The decision not to launch a fresh bid for the Australian icon, dubbed the flying kangaroo, had been expected given a lack of support from the Qantas board, the need to negotiate again with bankers and an upcoming Australian election, said Shaw Stockbroking analyst Brent Mitchell.
"At some stage they may look at it again, but there's a lot of deals around and these people have various interests," said Mitchell, adding that a rival bidder was unlikely.
"I imagine any other suitors have been scared off," said Hans Kunnen, at Colonial First State Global Asset Management in Sydney. "Qantas is now trading on its own two feet without the threat of a bid, with the expectation management can do a decent job."
Some investors turned against the A$5.45 a share cash offer after Qantas forecast profit to almost double by 2008 as it carries more passengers and jet fuel prices fall.
The airline raised its earnings forecast twice after accepting the buyout offer in December. Pretax profit may almost double to A$1.23 billion in fiscal 2008, from A$671 million in the 12 months ended June 30, 2006.
Shares of Qantas fell A3c to A$5.25 at the close of trade in Sydney. That's still 20 per cent higher than before Macquarie's takeover approach was revealed on November 22. The S&P/ASX 200 Index has gained 19 per cent over the same period.

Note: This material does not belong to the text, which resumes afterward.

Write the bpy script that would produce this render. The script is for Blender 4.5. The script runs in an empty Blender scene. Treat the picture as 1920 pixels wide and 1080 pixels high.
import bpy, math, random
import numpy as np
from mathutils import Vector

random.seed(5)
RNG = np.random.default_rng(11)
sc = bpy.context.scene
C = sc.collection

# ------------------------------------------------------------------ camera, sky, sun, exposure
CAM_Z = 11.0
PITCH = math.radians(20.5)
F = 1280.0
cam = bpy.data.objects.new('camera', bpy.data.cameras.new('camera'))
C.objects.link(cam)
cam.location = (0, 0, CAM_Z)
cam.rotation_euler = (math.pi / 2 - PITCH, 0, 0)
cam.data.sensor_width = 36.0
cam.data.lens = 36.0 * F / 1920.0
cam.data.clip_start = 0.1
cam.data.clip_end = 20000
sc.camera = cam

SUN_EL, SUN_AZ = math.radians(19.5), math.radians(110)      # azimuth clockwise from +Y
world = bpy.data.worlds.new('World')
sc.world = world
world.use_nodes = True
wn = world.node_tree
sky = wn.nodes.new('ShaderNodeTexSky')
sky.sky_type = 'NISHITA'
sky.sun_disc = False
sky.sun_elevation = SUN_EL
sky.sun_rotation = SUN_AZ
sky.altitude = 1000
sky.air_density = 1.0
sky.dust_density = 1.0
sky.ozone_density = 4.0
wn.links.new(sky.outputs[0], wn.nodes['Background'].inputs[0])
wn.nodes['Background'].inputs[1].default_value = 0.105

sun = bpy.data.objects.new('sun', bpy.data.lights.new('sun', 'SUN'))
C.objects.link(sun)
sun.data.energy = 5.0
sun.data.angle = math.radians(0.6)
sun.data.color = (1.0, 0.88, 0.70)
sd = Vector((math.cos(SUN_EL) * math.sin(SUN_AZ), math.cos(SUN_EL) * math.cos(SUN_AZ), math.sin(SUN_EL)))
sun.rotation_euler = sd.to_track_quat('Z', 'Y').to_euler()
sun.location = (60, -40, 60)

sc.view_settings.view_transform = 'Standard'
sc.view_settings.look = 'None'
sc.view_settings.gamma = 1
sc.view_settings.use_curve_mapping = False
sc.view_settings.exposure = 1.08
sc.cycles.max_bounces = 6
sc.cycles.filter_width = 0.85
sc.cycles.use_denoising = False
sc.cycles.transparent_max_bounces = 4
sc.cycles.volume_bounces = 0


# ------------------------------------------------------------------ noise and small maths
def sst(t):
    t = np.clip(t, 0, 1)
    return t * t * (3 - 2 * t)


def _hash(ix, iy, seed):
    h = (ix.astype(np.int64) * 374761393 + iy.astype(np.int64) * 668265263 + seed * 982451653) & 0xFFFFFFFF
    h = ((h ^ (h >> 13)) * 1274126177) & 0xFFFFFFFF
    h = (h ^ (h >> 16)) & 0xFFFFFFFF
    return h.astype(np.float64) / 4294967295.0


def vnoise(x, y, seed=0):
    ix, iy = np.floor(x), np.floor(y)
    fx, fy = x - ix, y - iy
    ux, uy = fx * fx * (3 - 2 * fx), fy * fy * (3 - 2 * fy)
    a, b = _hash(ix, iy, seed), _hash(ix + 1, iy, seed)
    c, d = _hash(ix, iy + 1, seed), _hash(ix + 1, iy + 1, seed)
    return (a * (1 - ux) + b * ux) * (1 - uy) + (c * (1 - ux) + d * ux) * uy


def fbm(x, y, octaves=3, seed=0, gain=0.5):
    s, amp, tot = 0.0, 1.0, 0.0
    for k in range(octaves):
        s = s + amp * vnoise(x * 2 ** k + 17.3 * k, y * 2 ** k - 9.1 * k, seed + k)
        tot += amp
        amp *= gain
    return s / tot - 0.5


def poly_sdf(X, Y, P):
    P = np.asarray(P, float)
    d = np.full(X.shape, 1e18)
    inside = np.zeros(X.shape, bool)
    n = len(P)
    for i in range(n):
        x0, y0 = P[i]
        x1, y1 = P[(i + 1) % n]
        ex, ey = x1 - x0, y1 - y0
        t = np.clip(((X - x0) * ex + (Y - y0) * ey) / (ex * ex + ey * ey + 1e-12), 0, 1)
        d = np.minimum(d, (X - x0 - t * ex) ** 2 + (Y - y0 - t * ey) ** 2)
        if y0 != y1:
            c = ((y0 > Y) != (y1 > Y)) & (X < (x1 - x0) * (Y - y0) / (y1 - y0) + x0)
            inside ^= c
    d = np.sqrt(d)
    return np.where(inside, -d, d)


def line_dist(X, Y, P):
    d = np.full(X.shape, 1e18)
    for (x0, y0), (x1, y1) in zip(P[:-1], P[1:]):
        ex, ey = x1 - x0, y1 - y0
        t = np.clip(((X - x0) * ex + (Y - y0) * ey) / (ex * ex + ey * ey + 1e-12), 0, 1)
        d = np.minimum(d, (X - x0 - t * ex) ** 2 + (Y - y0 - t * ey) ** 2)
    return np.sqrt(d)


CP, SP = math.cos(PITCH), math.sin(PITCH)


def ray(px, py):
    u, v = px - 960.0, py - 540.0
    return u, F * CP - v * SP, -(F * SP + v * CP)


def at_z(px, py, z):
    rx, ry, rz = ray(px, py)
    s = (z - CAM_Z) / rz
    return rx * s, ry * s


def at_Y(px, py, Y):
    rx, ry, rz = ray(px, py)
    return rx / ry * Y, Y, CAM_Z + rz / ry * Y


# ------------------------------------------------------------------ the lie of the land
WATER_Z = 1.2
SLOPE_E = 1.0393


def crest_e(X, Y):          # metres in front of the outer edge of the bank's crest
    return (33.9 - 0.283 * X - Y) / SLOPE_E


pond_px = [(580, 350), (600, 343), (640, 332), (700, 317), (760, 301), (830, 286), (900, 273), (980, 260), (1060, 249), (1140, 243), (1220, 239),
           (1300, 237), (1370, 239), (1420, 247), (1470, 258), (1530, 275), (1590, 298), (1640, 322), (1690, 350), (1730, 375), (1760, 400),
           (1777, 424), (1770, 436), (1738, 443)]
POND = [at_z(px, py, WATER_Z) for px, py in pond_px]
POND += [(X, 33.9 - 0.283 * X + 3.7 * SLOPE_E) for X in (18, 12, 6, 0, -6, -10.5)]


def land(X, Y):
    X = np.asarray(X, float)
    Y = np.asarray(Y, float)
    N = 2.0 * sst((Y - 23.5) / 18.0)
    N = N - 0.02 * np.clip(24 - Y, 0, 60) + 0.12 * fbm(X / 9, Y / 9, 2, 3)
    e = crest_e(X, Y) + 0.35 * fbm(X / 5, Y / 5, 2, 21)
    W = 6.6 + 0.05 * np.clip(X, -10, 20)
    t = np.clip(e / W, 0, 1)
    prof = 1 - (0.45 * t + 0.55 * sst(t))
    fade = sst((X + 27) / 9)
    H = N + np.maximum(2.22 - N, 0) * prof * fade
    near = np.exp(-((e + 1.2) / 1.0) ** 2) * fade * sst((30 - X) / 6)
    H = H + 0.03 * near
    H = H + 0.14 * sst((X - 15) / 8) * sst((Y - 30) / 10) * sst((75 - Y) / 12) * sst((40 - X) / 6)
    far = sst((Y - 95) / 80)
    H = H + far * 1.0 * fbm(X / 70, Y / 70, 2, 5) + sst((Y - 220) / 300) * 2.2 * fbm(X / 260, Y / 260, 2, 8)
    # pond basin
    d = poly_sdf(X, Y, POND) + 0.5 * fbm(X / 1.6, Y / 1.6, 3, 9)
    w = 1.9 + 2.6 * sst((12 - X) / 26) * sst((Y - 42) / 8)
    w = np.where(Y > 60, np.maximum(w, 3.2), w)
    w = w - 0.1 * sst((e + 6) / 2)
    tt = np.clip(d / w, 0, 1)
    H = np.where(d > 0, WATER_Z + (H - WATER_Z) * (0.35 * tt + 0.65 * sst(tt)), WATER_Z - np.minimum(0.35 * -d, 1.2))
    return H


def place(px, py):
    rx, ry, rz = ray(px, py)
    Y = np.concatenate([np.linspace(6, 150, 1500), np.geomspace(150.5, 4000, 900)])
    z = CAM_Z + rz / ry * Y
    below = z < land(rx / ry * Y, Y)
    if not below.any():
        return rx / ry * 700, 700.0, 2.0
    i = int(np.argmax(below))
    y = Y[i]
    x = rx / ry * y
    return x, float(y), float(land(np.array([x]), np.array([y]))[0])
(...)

"The fact that it hasn't tanked back to somewhere near the A$4 mark would suggest shareholders are comfortable with the earnings outlook," said Kunnen.
Melbourne-based Allco Equity Partners, Allco Finance Group and Canada's Onex Corp were also members of the bidding group.
It let its bid for Qantas lapse on May 8 after failing to get 50 per cent of the airline's stock. The group raised the offer once and eased the terms three times as it sought to win investor support.
The Qantas bid started to run into resistance in March when Melbourne-based fund manager Balanced Equity Management said it wouldn't sell its 4 per cent stake and the Australian Financial Review reported UBS Global Asset Management wouldn't accept the bid for its 6 per cent stake.
"This bid is definitely done, there are too many obstacles for a bid to go forward," said Sarah Percy-Dove, head of credit research at ANZ Investment Bank in Sydney. The board of Qantas might decide to increase the airline's debt to boost shareholder returns and discourage potential bidders, she said.
Under the buyout proposal, the ratio of net debt to its earnings before interest, tax, depreciation and amortisation would have tripled to 2.8 times.